Her cohort put a white-hot magnifying lens on gender discrimination, forever banishing "Gal Friday" ads from the nation's newspapers. Her peers pushed through the barriers blocking women from careers in the professions and work once considered only suitable for men -- from heavy equipment operation to military command.

I frequently wonder, "Where are they now?" Where are all the women who banded together to constitute one loud voice shouting down gender-discriminating corporations, institutions, and governments?

Where have all the young women gone? Long time passing.

Recently I opened my newspaper to The Wall Street Journal Sunday section, my eyes boring into a headline: "Out of Work, Out of Options and Over the Hill."

The reporter began her article describing 55-year-old Henry Dietz, who was laid off from an advertising agency. Unemployed for 20 months, he had already drained his 401(k) retirement account. He had already spent his personal savings and even skipped attending family funerals to avoid travel expenses.

The reporter then added dimension to Henry's story. According to the U.S. Labor Department, about 14.9 million Americans are unemployed, a statistic that does not include those who are underemployed or who have simply given up trying to find a job. About 2.2 million are 55 or older, with about half of this number represented by those who have been unemployed for six months or longer.

Lingering on this article, I then asked myself, "Where are all the Boomer men who, when they were young, added their voices to the causes of feminism and racial equality?"

Where have all the young men gone? Long time passing.

One plausible answer: We've grown up, left our idealism in the past, and been busy with careers and children.
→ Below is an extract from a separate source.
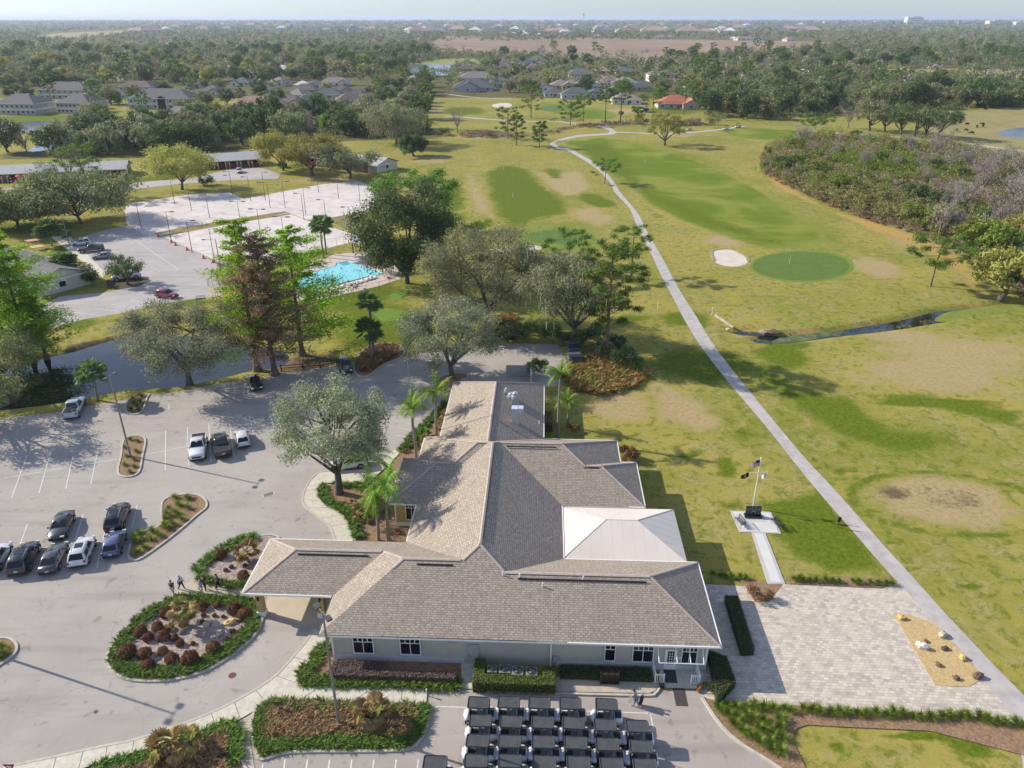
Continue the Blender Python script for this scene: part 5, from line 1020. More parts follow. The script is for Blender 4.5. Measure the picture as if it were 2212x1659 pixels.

We've lost touch with a collective sense of mission to change the nation and make its egalitarian ideals more congruent with social and cultural realities. Maybe we've lost touch with a deeper sense that we're all in this together, employed, underemployed and unemployed.

The Journal article didn't address underlying injustice. A riveting headline declared as fact: out of work, out of options, over the hill. An ageist headline reinforced age discrimination as normative. The article offered only palliative care: how-to advice about dismantling your life so you can cope with diminished retirement prospects, diminished healthcare, and diminished real estate holdings.

When is our generation going to address these threats to well-being in our aging? When are we going to come together and fight pernicious ageism and its malevolent spinoff, age discrimination? When are we going to change the rules so Henry and Judi can see their future in another headline: "With Work, Full of Options, Conquering the Hill"?

When will we ever learn? When will we ever learn?